Ocho días después, estaban reunidos los discípulos a puerta cerrada y Tomás estaba con ellos. Jesús se presentó de nuevo en medio de ellos y les dijo: “La paz esté con ustedes”. Luego le dijo a Tomás: “Aquí están mis manos; acerca tu dedo. Trae acá tu mano, métela en mi costado y no sigas dudando, sino cree”. Tomás le respondió: “¡Señor mío y Dios mío!” Jesús añadió: “Tú crees porque me has visto; dichosos los que creen sin haber visto”.
Otras muchas señales hizo Jesús en presencia de sus discípulos, pero no están escritos en este libro. Se escribieron éstos para que ustedes crean que Jesús es el Mesías, el Hijo de Dios, y para que, creyendo, tengan vida en su nombre.
Reflexión
En este Domingo de la Divina Misericordia, leemos la historia de Jesús resucitado apareciéndose a sus apóstoles en una habitación cerrada con llave, y luego nuevamente a Tomás, el incrédulo. ¿Qué tiene que ver este pasaje del Evangelio, donde la incredulidad se transforma en fe, con la misericordia del Señor?
Recordemos que esta lectura comienza después de que Pedro y el discípulo amado han visto el sepulcro vacío, y después de que María Magdalena ha anunciado a los discípulos la Resurrección. Aun así, los apóstoles se han encerrado por miedo. Así que vemos que no solo Tomás necesitaba enfrentarse al Señor Resucitado para tener fe. Jesús, en lugar de retener con rencor Su presencia y Su gracia de sus amigos inconstantes, se les presenta y se muestra a ellos para que crean.
Aunque este Evangelio alaba a aquellos que no ven y creen, también nos revela que Jesús conoce nuestras dudas y nuestras debilidades, y que desea encontrarse con nosotros allí donde estamos, para que podamos conocerle y amarle. Esta enseñanza es un mensaje de misericordia.

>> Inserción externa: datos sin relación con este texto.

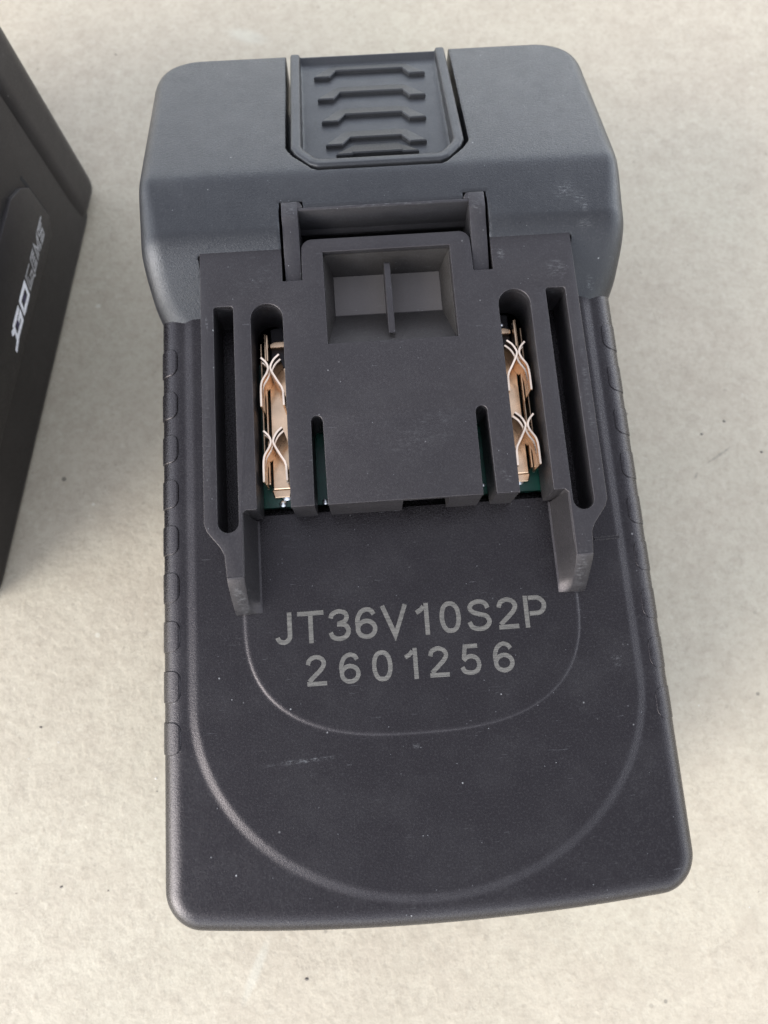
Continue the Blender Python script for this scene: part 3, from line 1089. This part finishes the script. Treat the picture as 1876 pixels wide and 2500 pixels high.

Jesús no puede ser retenido por la dureza de nuestro corazón—su amor y deseo de estar con nosotros superan cualquier candado que podamos poner a las puertas de nuestras almas. Ambas apariciones en esta lectura ocurren en habitaciones cerradas desde dentro, y Jesús repite el mismo mensaje: “La paz esté con ustedes.” Nuestro Señor Misericordioso trae Su paz y Su amor sin importar las circunstancias. No podemos mantenerlo alejado—solo podemos negarnos a reconocer su presencia inevitable.
Si bien Jesús dice: “dichosos los que creen sin haber visto,” no nos pide creer en Él sin antes encontrarnos verdaderamente con Él. Más bien, Él anhela tener un encuentro personal con cada uno de nosotros a través de sus Sacramentos y en nuestra vida de oración. No, no lo veremos físicamente, pero nuestra carne se une con Su carne en el Sacramento de la Sagrada Eucaristía. Este Evangelio también nos muestra cómo Jesús asegura ese encuentro personal con Su misericordia al conceder a Sus apóstoles la autoridad para perdonar los pecados. El Sacramento de la Confesión es un regalo de misericordia de Nuestro Señor, y es la forma en que Jesús viene a nosotros en nuestra fragilidad y en nuestras habitaciones cerradas.
Sí, podemos ser dichosos por no haber visto y aún así creer, pero no pensemos que Cristo no nos ofrece el mismo encuentro personal que ofreció a Tomás y a los apóstoles. Su misericordia ilimitada llega a nosotros individualmente a través de la Iglesia que Él instituyó para nosotros. Él viene constantemente a nuestro encuentro, entrando en las habitaciones cerradas de nuestros corazones y atrayéndonos hacia Él.
En lugar de huir de Su gracia, se nos invita a prestar atención a Su Presencia, rezando: “¡Señor mío y Dios mío!” y a cultivarla mediante la oración y los Sacramentos. En este Domingo de la Divina Misericordia, también oramos por el eterno descanso del alma de nuestro Santo Padre, el Papa Francisco. Que Cristo, quien venció a la muerte, lo envuelva en Su misericordia y lo lleve a su hogar celestial.
Por favor tengan la certeza de mis oraciones por ustedes frente a Nuestro Señor, presente en el Santísimo Sacramento del Altar.